[Data shown start]
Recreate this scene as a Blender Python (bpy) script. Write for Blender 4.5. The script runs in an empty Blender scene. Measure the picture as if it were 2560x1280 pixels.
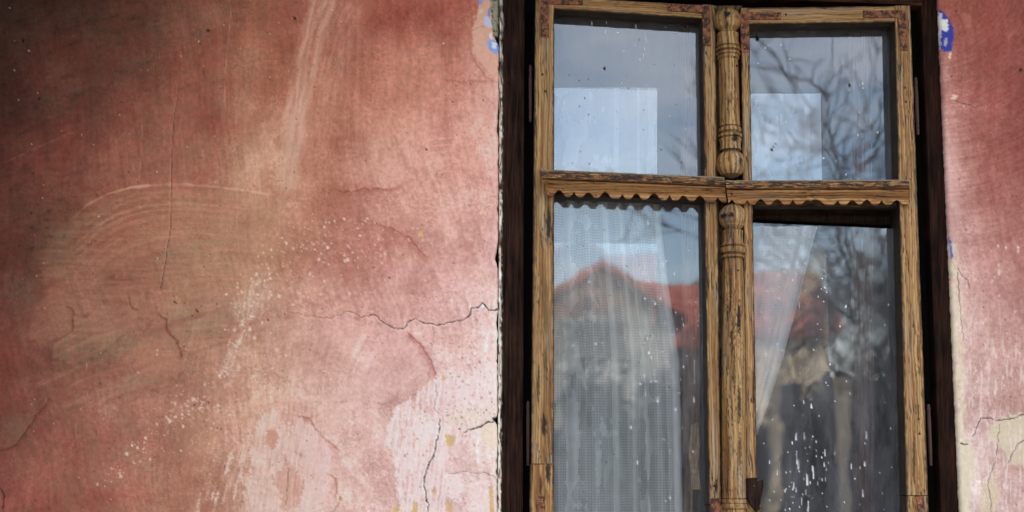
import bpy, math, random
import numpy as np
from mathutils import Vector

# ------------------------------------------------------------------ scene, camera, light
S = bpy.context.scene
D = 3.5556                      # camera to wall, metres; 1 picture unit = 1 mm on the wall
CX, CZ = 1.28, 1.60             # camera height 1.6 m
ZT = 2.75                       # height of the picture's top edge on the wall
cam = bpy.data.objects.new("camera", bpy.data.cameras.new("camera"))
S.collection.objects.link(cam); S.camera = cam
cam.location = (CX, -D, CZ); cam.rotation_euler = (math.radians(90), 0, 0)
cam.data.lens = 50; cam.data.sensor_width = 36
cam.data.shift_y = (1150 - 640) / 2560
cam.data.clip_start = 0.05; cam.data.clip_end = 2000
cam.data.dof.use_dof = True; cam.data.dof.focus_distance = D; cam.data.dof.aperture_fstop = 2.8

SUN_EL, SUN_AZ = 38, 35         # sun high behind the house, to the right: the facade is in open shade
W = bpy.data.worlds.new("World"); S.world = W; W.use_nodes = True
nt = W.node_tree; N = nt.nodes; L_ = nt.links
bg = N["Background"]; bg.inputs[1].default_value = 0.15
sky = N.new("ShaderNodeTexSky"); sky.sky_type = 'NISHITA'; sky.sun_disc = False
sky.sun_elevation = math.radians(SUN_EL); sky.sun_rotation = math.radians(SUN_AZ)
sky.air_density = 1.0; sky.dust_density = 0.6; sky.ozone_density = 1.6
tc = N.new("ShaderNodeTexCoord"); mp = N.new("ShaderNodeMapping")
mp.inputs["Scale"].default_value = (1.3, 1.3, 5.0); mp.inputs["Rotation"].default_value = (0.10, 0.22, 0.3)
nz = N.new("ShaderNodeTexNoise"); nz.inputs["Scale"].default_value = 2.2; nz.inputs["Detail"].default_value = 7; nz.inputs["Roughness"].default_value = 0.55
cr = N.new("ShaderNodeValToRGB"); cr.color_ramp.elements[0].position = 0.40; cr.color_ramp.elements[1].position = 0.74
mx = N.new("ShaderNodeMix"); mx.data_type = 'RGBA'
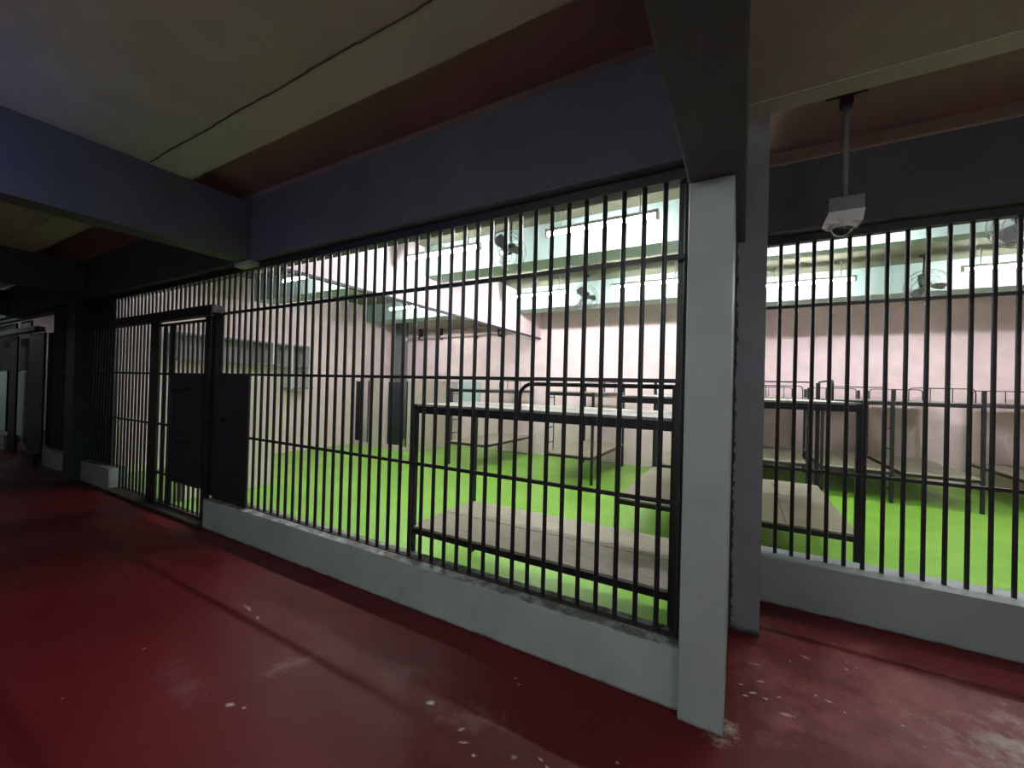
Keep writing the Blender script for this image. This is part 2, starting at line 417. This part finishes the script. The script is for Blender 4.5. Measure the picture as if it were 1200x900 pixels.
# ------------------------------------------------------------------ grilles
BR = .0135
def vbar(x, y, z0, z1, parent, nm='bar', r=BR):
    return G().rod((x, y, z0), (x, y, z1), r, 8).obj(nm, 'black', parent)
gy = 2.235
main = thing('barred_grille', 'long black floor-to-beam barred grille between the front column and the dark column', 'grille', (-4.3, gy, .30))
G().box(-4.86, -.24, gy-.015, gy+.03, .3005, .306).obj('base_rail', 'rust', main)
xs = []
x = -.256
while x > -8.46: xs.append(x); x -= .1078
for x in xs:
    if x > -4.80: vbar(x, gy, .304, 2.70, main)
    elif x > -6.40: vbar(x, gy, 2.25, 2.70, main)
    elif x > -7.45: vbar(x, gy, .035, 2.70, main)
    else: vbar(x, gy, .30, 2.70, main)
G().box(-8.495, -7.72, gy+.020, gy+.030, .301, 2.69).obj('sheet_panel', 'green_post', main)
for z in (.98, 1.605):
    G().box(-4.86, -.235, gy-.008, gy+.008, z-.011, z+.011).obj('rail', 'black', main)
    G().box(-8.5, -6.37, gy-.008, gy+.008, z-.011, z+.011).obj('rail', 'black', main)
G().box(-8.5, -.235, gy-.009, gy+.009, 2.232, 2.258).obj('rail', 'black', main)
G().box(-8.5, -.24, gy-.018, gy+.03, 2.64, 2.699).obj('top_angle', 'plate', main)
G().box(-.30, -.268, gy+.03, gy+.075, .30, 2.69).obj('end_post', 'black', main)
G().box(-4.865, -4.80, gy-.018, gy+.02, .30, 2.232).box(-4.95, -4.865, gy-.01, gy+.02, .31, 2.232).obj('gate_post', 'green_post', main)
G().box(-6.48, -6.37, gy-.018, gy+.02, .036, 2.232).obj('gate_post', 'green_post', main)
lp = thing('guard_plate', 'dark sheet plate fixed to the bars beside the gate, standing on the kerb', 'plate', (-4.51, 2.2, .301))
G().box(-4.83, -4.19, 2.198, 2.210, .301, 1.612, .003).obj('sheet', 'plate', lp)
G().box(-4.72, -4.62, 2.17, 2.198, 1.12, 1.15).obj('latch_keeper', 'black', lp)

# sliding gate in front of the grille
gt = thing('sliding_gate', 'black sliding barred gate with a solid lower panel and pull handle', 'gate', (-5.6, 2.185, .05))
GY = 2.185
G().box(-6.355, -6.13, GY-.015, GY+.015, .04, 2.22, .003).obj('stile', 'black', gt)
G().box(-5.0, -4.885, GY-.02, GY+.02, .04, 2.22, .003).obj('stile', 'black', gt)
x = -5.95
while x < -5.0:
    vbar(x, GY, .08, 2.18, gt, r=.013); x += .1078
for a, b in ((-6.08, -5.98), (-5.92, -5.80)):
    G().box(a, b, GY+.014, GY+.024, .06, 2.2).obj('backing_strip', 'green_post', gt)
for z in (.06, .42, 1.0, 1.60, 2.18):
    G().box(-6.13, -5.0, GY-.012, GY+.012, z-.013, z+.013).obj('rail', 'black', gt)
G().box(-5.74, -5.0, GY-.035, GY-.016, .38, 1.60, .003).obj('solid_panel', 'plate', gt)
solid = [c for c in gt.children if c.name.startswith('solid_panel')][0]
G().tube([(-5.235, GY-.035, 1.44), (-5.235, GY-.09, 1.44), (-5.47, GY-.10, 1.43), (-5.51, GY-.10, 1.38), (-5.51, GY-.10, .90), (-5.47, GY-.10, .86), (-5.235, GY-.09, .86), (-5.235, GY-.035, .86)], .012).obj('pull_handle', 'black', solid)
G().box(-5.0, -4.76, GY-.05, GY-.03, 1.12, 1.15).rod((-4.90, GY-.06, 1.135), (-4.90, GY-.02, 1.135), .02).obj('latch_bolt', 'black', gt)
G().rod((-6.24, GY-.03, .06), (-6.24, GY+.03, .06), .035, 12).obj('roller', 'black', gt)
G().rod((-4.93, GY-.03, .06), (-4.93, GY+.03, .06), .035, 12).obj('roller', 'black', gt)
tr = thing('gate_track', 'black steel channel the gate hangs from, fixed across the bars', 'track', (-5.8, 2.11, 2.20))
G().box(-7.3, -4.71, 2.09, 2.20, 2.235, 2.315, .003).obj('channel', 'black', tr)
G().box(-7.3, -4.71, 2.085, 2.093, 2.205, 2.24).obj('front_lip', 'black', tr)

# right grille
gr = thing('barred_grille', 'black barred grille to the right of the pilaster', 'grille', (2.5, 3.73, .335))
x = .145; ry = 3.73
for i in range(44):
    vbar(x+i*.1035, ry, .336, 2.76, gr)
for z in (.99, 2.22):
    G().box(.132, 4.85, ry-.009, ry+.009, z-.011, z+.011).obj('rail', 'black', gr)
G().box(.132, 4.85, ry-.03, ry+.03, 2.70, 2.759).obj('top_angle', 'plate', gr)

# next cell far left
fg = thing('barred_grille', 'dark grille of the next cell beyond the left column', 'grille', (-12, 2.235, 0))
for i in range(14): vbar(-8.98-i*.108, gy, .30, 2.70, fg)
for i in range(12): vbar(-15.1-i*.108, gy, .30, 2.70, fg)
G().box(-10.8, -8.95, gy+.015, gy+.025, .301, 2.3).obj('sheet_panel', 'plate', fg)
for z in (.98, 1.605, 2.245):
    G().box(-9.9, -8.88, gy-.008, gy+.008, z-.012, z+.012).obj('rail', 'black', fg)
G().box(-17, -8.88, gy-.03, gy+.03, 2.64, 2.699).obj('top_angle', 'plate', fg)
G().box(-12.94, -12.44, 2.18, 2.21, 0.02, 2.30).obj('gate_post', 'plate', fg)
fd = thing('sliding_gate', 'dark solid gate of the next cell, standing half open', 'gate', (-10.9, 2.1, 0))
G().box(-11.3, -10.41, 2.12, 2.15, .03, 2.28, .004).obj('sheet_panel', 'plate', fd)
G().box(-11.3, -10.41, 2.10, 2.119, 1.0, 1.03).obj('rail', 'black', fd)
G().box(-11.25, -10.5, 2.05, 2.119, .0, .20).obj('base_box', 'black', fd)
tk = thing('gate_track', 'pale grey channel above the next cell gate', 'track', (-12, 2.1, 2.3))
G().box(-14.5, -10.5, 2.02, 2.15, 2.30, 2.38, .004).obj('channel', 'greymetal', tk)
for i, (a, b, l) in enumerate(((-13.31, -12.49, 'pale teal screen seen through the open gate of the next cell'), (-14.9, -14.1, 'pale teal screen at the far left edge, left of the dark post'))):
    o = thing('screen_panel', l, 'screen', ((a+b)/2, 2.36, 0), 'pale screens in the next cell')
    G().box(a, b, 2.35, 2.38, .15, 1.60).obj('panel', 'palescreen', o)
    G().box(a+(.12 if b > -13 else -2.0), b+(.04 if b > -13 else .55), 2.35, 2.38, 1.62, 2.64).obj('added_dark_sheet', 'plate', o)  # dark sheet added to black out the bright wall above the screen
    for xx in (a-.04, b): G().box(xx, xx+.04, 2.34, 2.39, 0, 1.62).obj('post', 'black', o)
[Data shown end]
**Given request**
Set the lines above down again, word for word, from the first through the one containing "from mathutils import Vector"; pictures excluded.

**Answer for the task**
Recreate this scene as a Blender Python (bpy) script. Write for Blender 4.5. The script runs in an empty Blender scene. Measure the picture as if it were 2560x1280 pixels.
import bpy, math, random
import numpy as np
from mathutils import Vector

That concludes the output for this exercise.